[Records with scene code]
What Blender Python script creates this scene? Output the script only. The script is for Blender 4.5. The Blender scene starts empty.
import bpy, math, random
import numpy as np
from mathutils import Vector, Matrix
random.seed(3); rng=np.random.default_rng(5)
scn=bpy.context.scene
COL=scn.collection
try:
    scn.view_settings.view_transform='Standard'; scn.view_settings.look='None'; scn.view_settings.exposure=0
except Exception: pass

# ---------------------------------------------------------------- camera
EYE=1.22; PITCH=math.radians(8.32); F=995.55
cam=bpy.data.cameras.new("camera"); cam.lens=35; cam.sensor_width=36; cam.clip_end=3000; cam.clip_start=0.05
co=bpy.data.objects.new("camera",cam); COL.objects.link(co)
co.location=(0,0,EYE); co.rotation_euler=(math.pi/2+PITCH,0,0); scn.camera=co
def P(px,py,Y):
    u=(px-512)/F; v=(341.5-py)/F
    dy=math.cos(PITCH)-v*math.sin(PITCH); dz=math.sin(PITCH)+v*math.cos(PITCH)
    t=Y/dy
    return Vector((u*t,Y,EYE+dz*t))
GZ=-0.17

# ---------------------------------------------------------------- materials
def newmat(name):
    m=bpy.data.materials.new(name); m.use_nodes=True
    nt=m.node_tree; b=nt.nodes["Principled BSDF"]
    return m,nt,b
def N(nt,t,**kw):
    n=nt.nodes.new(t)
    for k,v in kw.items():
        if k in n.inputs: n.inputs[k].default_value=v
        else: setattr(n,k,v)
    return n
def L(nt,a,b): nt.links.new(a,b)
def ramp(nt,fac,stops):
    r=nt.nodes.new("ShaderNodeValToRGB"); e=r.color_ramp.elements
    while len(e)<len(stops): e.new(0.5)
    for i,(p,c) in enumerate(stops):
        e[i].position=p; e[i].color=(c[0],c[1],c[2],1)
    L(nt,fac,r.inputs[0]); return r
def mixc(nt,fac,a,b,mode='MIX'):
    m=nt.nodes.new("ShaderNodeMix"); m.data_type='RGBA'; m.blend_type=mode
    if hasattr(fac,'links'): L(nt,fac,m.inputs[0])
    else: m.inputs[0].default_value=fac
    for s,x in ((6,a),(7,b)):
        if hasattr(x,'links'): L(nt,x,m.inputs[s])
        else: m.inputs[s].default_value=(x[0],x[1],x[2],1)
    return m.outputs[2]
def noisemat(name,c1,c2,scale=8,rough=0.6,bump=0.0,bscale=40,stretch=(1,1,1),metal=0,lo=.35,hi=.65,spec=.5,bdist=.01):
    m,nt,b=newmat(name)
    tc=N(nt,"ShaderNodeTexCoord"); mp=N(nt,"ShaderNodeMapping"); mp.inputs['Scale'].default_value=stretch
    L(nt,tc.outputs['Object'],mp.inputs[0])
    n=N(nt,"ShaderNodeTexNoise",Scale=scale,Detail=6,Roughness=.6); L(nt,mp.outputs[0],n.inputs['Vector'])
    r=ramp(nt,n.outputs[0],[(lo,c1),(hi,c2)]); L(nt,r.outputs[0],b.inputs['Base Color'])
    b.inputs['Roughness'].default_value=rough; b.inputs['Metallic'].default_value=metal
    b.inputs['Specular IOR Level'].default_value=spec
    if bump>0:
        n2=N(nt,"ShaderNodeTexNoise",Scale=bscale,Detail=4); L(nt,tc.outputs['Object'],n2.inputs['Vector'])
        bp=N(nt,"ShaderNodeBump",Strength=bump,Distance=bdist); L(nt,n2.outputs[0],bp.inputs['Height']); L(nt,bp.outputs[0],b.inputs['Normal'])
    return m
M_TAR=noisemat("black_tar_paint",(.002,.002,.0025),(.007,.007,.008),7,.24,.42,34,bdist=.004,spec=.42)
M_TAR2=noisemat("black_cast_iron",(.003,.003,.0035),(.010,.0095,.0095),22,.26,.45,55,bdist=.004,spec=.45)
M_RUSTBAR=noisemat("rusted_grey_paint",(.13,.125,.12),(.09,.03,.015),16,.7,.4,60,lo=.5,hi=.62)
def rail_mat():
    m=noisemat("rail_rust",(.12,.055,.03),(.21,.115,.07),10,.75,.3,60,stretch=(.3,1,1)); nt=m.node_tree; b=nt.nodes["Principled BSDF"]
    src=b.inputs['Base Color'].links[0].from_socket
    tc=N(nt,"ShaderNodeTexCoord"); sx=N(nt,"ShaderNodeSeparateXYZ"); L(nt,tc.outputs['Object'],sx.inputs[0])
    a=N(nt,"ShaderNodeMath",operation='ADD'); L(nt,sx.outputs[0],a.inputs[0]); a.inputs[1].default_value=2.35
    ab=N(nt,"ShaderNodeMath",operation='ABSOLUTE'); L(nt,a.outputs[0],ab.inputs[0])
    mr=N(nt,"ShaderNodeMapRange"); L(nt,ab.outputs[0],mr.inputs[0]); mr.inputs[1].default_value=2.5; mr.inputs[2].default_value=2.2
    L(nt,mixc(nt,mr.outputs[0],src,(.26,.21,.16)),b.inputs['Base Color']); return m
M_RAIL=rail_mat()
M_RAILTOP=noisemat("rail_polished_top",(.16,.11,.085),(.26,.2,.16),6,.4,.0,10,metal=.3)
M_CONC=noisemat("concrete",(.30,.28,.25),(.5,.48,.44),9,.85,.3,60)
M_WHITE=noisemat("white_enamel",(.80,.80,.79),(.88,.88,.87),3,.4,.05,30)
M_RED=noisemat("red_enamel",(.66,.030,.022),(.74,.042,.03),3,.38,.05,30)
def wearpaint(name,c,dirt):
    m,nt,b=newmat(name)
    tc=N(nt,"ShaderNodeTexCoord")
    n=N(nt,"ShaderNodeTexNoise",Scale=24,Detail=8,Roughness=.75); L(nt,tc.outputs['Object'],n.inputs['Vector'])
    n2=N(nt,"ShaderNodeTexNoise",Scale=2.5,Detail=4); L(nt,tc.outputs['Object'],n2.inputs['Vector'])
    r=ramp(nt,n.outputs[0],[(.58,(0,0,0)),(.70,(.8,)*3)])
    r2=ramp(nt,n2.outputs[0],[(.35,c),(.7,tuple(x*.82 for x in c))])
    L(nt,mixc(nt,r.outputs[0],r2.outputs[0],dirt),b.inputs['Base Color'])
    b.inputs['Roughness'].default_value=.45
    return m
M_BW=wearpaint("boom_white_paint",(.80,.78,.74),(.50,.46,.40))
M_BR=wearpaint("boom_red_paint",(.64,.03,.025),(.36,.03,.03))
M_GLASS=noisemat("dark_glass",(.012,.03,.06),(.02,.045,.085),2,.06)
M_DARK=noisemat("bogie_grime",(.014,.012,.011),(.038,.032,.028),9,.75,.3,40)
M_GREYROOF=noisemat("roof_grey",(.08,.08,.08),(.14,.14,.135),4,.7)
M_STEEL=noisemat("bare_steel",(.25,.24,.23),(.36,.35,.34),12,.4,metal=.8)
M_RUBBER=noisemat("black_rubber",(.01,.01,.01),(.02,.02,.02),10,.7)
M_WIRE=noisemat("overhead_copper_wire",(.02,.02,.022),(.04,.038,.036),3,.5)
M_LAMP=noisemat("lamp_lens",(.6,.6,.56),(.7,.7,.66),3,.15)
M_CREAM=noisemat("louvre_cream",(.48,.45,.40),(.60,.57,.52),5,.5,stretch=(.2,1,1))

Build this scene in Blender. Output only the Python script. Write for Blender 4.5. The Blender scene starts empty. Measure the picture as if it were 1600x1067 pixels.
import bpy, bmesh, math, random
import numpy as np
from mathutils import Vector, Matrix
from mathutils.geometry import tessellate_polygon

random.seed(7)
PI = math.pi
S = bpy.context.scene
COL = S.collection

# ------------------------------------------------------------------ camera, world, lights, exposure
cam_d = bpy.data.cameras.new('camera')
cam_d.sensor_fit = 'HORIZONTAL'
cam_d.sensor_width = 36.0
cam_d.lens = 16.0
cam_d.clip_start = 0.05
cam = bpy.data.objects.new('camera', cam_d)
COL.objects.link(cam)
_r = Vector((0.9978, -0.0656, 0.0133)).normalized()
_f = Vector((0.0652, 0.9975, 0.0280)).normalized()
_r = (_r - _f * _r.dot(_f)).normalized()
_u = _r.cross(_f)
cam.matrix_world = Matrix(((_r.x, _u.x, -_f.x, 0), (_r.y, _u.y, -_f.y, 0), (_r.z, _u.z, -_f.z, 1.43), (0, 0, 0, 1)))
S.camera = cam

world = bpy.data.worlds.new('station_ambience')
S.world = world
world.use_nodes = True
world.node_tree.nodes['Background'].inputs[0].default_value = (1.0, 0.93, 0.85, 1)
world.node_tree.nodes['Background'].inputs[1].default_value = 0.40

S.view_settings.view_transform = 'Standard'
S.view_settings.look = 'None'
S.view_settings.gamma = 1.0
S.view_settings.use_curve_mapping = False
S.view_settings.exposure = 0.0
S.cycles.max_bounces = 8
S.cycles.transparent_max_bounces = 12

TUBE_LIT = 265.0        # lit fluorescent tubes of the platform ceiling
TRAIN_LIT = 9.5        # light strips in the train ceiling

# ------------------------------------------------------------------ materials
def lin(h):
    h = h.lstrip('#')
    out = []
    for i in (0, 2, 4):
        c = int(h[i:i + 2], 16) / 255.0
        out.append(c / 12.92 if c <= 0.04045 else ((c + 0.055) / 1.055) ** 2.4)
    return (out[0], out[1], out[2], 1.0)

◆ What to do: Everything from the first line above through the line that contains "except Exception: pass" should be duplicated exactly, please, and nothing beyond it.

◆ Result below:
What Blender Python script creates this scene? Output the script only. The script is for Blender 4.5. The Blender scene starts empty.
import bpy, math, random
import numpy as np
from mathutils import Vector, Matrix
random.seed(3); rng=np.random.default_rng(5)
scn=bpy.context.scene
COL=scn.collection
try:
    scn.view_settings.view_transform='Standard'; scn.view_settings.look='None'; scn.view_settings.exposure=0
except Exception: pass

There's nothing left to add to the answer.